God help me to not be so exhausted that I miss the humor.

Life is so good and so exhausting. Hello, tired thirties. I give a yawn of thanks each night as I climb into bed.

Isaac is learning to use the potty, Abby is learning to be brave in the face of mean girls (yes, still), Ben is learning how to go to kindergarten and not be grumpy all evening, Susanna is learning how to eat real food and deal with incoming front teeth, and Tim and I am learning how to be human without apologizing for it or mentally berating ourselves.  And all this learning together is so good and so exhausting. We need loads of grace for one another.

When we all congregate at home, we gather around the table.  I will admit that some days, I have to make myself. I’d rather veg out in front of the tv while eating, I really would.  But we gather, frayed, weary, tired.   Wash, rinse, repeat.

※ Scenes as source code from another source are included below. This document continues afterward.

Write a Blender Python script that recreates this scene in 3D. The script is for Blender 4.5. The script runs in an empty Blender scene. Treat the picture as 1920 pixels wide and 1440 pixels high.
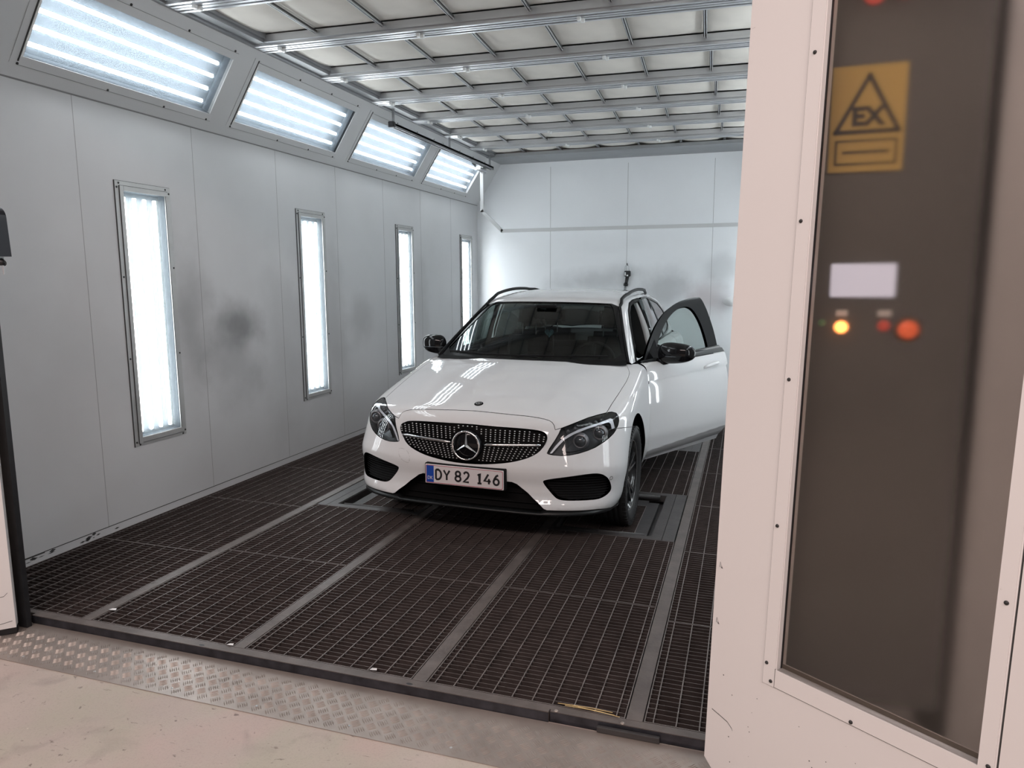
import bpy, bmesh, math, random
import numpy as np
from mathutils import Vector, Matrix
from mathutils.geometry import delaunay_2d_cdt
random.seed(7)
SC = bpy.context.scene
COL = SC.collection

# ------------------------------------------------------------------ camera
cam_d = bpy.data.cameras.new('camera')
cam = bpy.data.objects.new('camera', cam_d); COL.objects.link(cam)
cam_d.sensor_width = 36.0
cam_d.lens = 36.0 * 1340.8 / 1920.0
cam_d.clip_start = 0.05; cam_d.clip_end = 100
RIGHT = Vector((0.95056093, 0.31051096, -0.00410753))
UP = Vector((-0.04038828, 0.13673299, 0.98978426))
FWD = Vector((-0.30790049, 0.94068434, -0.14251404))
m = Matrix.Identity(4)
for i in range(3):
    m[i][0] = RIGHT[i]; m[i][1] = UP[i]; m[i][2] = -FWD[i]
m.translation = Vector((3.8454, -2.3981, 1.6))
cam.matrix_world = m
SC.camera = cam

# ------------------------------------------------------------------ view, world, workshop lights
SC.view_settings.view_transform = 'Standard'
SC.view_settings.look = 'None'
SC.view_settings.gamma = 1.0
SC.view_settings.use_curve_mapping = False
SC.view_settings.exposure = 0.0
SC.cycles.use_denoising = True
SC.cycles.max_bounces = 10
SC.cycles.transparent_max_bounces = 24
world = bpy.data.worlds.new('workshop_ambient'); SC.world = world
world.use_nodes = True
bg = world.node_tree.nodes['Background']
bg.inputs[0].default_value = (1.0, 0.87, 0.82, 1); bg.inputs[1].default_value = 0.14
TUBE_POWER = 14.8          # radiance of the booth's fluorescent tubes
def area_light(name, loc, rot, size, size_y, power, color):
    l = bpy.data.lights.new(name, 'AREA'); l.shape = 'RECTANGLE'; l.size = size; l.size_y = size_y
    l.energy = power; l.color = color
    o = bpy.data.objects.new(name, l); COL.objects.link(o); o.location = loc; o.rotation_euler = rot
    return o
# ceiling lights of the workshop hall the camera stands in
area_light('workshop_ceiling_light', (2.2, -4.6, 4.6), (math.radians(28), 0, 0), 5.0, 0.6, 228, (1.0, 0.84, 0.79))
area_light('workshop_ceiling_light.001', (6.2, -3.2, 4.4), (math.radians(20), math.radians(12), 0), 0.6, 3.0, 100, (1.0, 0.84, 0.79))

# ------------------------------------------------------------------ materials
def mat(name, color, rough=0.5, metal=0.0, var=0.0, scale=8.0, bump=0.0, bscale=60.0, coat=0.0, emit=None, estr=0.0, stretch=None, spec=None):
    mt = bpy.data.materials.new(name); mt.use_nodes = True
    nt = mt.node_tree; b = nt.nodes['Principled BSDF']
    b.inputs['Base Color'].default_value = (*color, 1)
    b.inputs['Roughness'].default_value = rough
    b.inputs['Metallic'].default_value = metal
    b.inputs['Coat Weight'].default_value = coat
    b.inputs['Coat Roughness'].default_value = 0.02
    if spec is not None: b.inputs['Specular IOR Level'].default_value = spec
    if emit: 
        b.inputs['Emission Color'].default_value = (*emit, 1); b.inputs['Emission Strength'].default_value = estr
    if var or bump:
        tc = nt.nodes.new('ShaderNodeTexCoord'); mp = nt.nodes.new('ShaderNodeMapping')
        nt.links.new(tc.outputs['Object'], mp.inputs[0])
        if stretch: mp.inputs['Scale'].default_value = stretch
    if var:
        n = nt.nodes.new('ShaderNodeTexNoise'); n.inputs['Scale'].default_value = scale; n.inputs['Detail'].default_value = 5
        nt.links.new(mp.outputs[0], n.inputs['Vector'])
        r = nt.nodes.new('ShaderNodeMapRange'); r.inputs[1].default_value = 0.3; r.inputs[2].default_value = 0.7
        r.inputs[3].default_value = 1 - var; r.inputs[4].default_value = 1 + var
        nt.links.new(n.outputs['Fac'], r.inputs[0])
        mx = nt.nodes.new('ShaderNodeVectorMath'); mx.operation = 'SCALE'
        mx.inputs[0].default_value = color
        nt.links.new(r.outputs[0], mx.inputs['Scale']); nt.links.new(mx.outputs[0], b.inputs['Base Color'])
    if bump:
        n2 = nt.nodes.new('ShaderNodeTexNoise'); n2.inputs['Scale'].default_value = bscale; n2.inputs['Detail'].default_value = 4
        nt.links.new(mp.outputs[0], n2.inputs['Vector'])
        bp = nt.nodes.new('ShaderNodeBump'); bp.inputs['Strength'].default_value = bump; bp.inputs['Distance'].default_value = 0.01
        nt.links.new(n2.outputs['Fac'], bp.inputs['Height']); nt.links.new(bp.outputs[0], b.inputs['Normal'])
    return mt

def schlick(nt, ior):
    r0 = ((ior - 1) / (ior + 1)) ** 2
    lw = nt.nodes.new('ShaderNodeLayerWeight'); lw.inputs['Blend'].default_value = 0.5
    pw = nt.nodes.new('ShaderNodeMath'); pw.operation = 'POWER'; pw.inputs[1].default_value = 5
    nt.links.new(lw.outputs['Facing'], pw.inputs[0])
    ma = nt.nodes.new('ShaderNodeMath'); ma.operation = 'MULTIPLY_ADD'; ma.inputs[1].default_value = 1 - r0; ma.inputs[2].default_value = r0
    nt.links.new(pw.outputs[0], ma.inputs[0])
    return ma.outputs[0]

def glass_mat(name, tint, refl_rough=0.0, ior=1.45, gloss=(1, 1, 1)):
    """thin clear pane: what is behind shows through tinted, fresnel reflection on top"""
    mt = bpy.data.materials.new(name); mt.use_nodes = True; nt = mt.node_tree
    nt.nodes.remove(nt.nodes['Principled BSDF']); out = nt.nodes['Material Output']
    tr = nt.nodes.new('ShaderNodeBsdfTransparent'); tr.inputs[0].default_value = (*tint, 1)
    gl = nt.nodes.new('ShaderNodeBsdfGlossy'); gl.inputs['Roughness'].default_value = refl_rough
    gl.inputs[0].default_value = (*gloss, 1)
    fr = schlick(nt, ior)
    mx = nt.nodes.new('ShaderNodeMixShader')
    nt.links.new(fr, mx.inputs[0]); nt.links.new(tr.outputs[0], mx.inputs[1]); nt.links.new(gl.outputs[0], mx.inputs[2])
    nt.links.new(mx.outputs[0], out.inputs[0])
    return mt

def dirt_mat(name, color, rough, spots, streak=0.03, spec=0.3, scuff=0.0):
    """painted panel with overspray soot at given places: spots = (x,y,z, rx,ry,rz, darkness, (r,g,b))"""
    mt = mat(name, color, rough, var=streak, scale=1.1, spec=spec)
    nt = mt.node_tree; b = nt.nodes['Principled BSDF']
    src = b.inputs['Base Color'].links[0].from_socket
    geo = nt.nodes.new('ShaderNodeNewGeometry')
    nz = nt.nodes.new('ShaderNodeTexNoise'); nz.inputs['Scale'].default_value = 2.6; nz.inputs['Detail'].default_value = 5
    nt.links.new(geo.outputs['Position'], nz.inputs['Vector'])
    cur = src
    for (x, y, z, rx, ry, rz, dk, col) in spots:
        s = nt.nodes.new('ShaderNodeVectorMath'); s.operation = 'SUBTRACT'; s.inputs[1].default_value = (x, y, z)
        nt.links.new(geo.outputs['Position'], s.inputs[0])
        d = nt.nodes.new('ShaderNodeVectorMath'); d.operation = 'DIVIDE'; d.inputs[1].default_value = (rx, ry, rz)
        nt.links.new(s.outputs[0], d.inputs[0])
        l = nt.nodes.new('ShaderNodeVectorMath'); l.operation = 'LENGTH'; nt.links.new(d.outputs[0], l.inputs[0])
        a = nt.nodes.new('ShaderNodeMath'); a.operation = 'MULTIPLY_ADD'; a.inputs[1].default_value = 1.3; a.inputs[2].default_value = -0.65
        nt.links.new(nz.outputs['Fac'], a.inputs[0])
        e = nt.nodes.new('ShaderNodeMath'); e.operation = 'ADD'
        nt.links.new(l.outputs['Value'], e.inputs[0]); nt.links.new(a.outputs[0], e.inputs[1])
        r = nt.nodes.new('ShaderNodeMapRange'); r.interpolation_type = 'SMOOTHSTEP'
        r.inputs[1].default_value = 0.1; r.inputs[2].default_value = 1.1; r.inputs[3].default_value = dk; r.inputs[4].default_value = 0
        nt.links.new(e.outputs[0], r.inputs[0])
        mx = nt.nodes.new('ShaderNodeMix'); mx.data_type = 'RGBA'
        nt.links.new(r.outputs[0], mx.inputs['Factor']); nt.links.new(cur, mx.inputs['A']); mx.inputs['B'].default_value = (*col, 1)
        cur = mx.outputs['Result']
    if scuff:
        sp = nt.nodes.new('ShaderNodeTexNoise'); sp.inputs['Scale'].default_value = 22; sp.inputs['Detail'].default_value = 8; sp.inputs['Roughness'].default_value = 0.7
        nt.links.new(geo.outputs['Position'], sp.inputs['Vector'])
        r = nt.nodes.new('ShaderNodeMapRange'); r.inputs[1].default_value = 0.70; r.inputs[2].default_value = 0.74; r.inputs[3].default_value = 0; r.inputs[4].default_value = scuff
        nt.links.new(sp.outputs['Fac'], r.inputs[0])
        mx = nt.nodes.new('ShaderNodeMix'); mx.data_type = 'RGBA'
        nt.links.new(r.outputs[0], mx.inputs['Factor']); nt.links.new(cur, mx.inputs['A']); mx.inputs['B'].default_value = (0.10, 0.085, 0.08, 1)
        cur = mx.outputs['Result']
    nt.links.new(cur, b.inputs['Base Color'])
    return mt

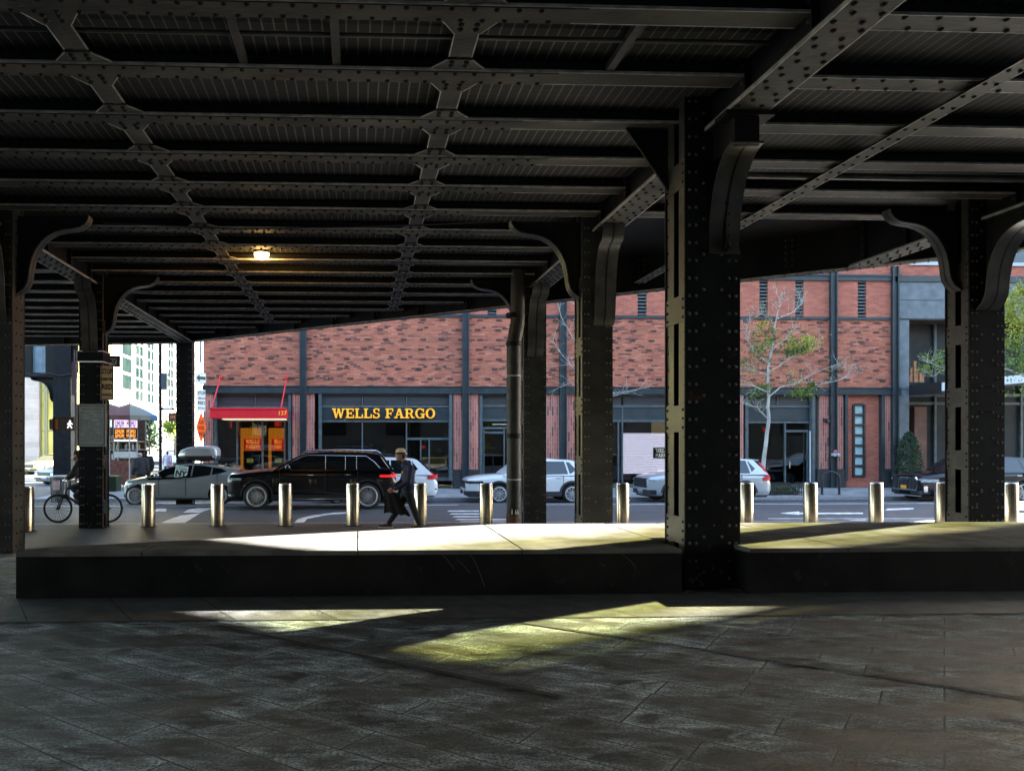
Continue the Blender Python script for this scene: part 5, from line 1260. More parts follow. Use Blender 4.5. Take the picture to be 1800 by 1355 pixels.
# ---- black suv
u = 60.3; x0 = 398; gy = 895.5; f = lambda px, py: ((px - x0) / u, (gy - py) / u)
Ysv = 22.4; Xv = XP(398, Ysv)
top = [(0, 1.0), (.08, 1.04), f(421, 830.5), f(450, 827.5), f(476, 825.5), f(485, 826), f(660, 827), f(684, 829), (4.86, 1.02), (4.93, .98)]
gh = [f(478, 827), f(500, 813.5), f(527.8, 799.5), f(545, 796), f(565, 794.2), f(605, 793.8), f(645, 795.5), f(664, 799), f(672, 803), f(691, 828)]
wins = [[f(487, 825), f(510, 813), f(528, 803.5), f(540, 801), f(569, 800.5), f(569, 825.5)], [f(571.5, 825.5), f(571.5, 800.5), f(604, 800.5), f(604, 825.5)], [f(606.5, 825.5), f(606.5, 800.5), f(630, 801), f(642, 803), f(655, 813), f(664, 822.5), f(630, 825.5)]]
sv = car("parked_car", "long black SUV with silver roof rails and lit red tail light in the near lane", (Xv, Ysv + .98, road_z(22.9)), 4.93, 1.96, top, .27, gh, wins, ((450 - 398) / u, (644.5 - 398) / u, .39, .44), M_BLACKP, clad=(M_BPLAST, .16, .05), spokes=10, style='y', seams=[f(490, 0)[0], f(570, 0)[0], f(627, 0)[0]], handles=[(f(545, 0)[0], .96 + .05), (f(609, 0)[0], .99 + .03)], rails=(f(530, 0)[0], f(668, 0)[0], 1.66), mirror=(f(505, 0)[0], 1.21), chrome=M_CHROME, grille=(.55, .9, .62, M_BPLAST))
sv["strip"]("headlight", [(.0, -.45), (.0, -.7)] + sv["side"](.06, .42), .86, .92, M_HL)
sv["strip"]("fog_trim", [(.0, -.5), (.0, -.74)] + sv["side"](.05, .22), .40, .44, M_CHROME); sv["strip"]("marker", sv["side"](.48, .53, 2), .68, .72, surf("amber_marker", (.6, .2, .02), None))
sv["strip"]("tail_light", sv["side"](4.44, 4.90) + [(4.93, -.7), (4.93, -.35)], .94, 1.01, emit("bright_tail_red", (.8, .012, .012), .5))
sv["strip"]("side_trim", sv["side"](1.5, 3.55), .30, .33, M_CHROME, .016)
trim = [f(486, 826.5), f(510, 812.5), f(528, 803), f(540, 800), f(642, 801.6), f(656, 811.5), f(667, 823.5)]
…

I’ve been teaching the kids what it means to prepare a meal for someone, how much work is involved from meal-planning to grocery shopping to getting it on the table. I want them to know where the food comes from, not think it is zapped into place each night without effort.  From this conversation, I can transition naturally into explaining how rude it is to say, “Ew! I don’t like this!”  They are learning to say “thank you” for the meal, no matter what it is; they aren’t thanking me for the food only if they like it, they are thanking me for the effort.  This battle I will fight. I used to fight to make them eat the food, but now I don’t. They can eat or go hungry and that is that.

So, we as parents are teaching our kids to see us as people, not servants.  This is so good, and so exhausting, too.